LA Confidential
By Scott Huver
photography By Sam jones
Burgundy cashmere suit ($2,000), white dress shirt ($340) and tie ($170), Salvatore Ferragamo. 357 N. Rodeo Dr., Beverly Hills, 310-273-9990
At the precise moment Gerard Butler appears to be attacking acting roles with a noticeably vigorous volcanic fire in his belly—the one so famously six-pack-sculpted for his bravura breakout in 300—he has a surprising admission: “It sounds terrible to say, but I do feel that burning thing inside has definitely leveled out.”
This fall filmgoers can twice encounter the six-foot-two-inch Scot who—after a run of lighter, romantic fare opposite A-list leading ladies including Hilary Swank and Jennifer Aniston—seems freshly reconnected with the intensity and bombast that made him a star. First he tackles the hardly clichéd role of a real-life reformed ex-con/recovered drug addict/clergyman/African school builder in Machine Gun Preacher, and follows it up with a fiery turn as Tullus Aufidius, the nemesis of Shakespeare’s titular hero Coriolanus in star Ralph Fiennes’ directorial debut, Coriolanus. But the renewed pyrotechnics in his performances, Butler says, result more from challenges and experience than from a burning need to further build his stardom.
“It’s not like a supernova anymore, the thing that got me here so fast,” says the 41-year-old actor who spent part of his summer headquartered on a Malibu surf break. “Or maybe not fast, because it did happen over 12 years.” Indeed, Butler hovered at the brink of household namedom in films such as Lara Croft Tomb Raider: The Cradle of Life and The Phantom of the Opera before his 2006 breakthrough as Leonidas, the rousing Spartan king. “I counted the other day, and I’ve actually made 33 movies, so it didn’t happen overnight. That passion and energy—maybe not just in the making of the movies, but in the publicizing of the movies—everything that it took to get here, I don’t have that drive anymore. But I also don’t feel that I need that drive anymore.
“I’m at a spot where the movies come to me more easily, and maybe I’m more at a place of a kind of spiritual acceptance that what’s for me won’t go past me,” says Butler. “That’s good for me, because to be honest, as much as I love what I do, it’s not the be-all and end-all anymore.”

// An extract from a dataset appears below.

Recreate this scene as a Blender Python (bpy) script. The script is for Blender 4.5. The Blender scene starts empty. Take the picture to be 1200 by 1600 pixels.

That sentiment is delivered without any sense of actor-y, arty angst—indeed, there’s something Zen-like about Butler’s casual matter-of-factness. His confidence in his craft is deservedly high. “I think the one thing I have going for me is an ability to play a wide array of roles and genres, and therefore I want to keep challenging myself and keep surprising people,” he says. “That’s the most exciting thing for me as an actor: Nobody can ever define you. They go, ‘Oh, he’s the action guy.’ ‘Oh, he’s the comedy guy.’ I’m not any of those things, and I never want to be categorized like that. People shouldn’t know what to expect from me."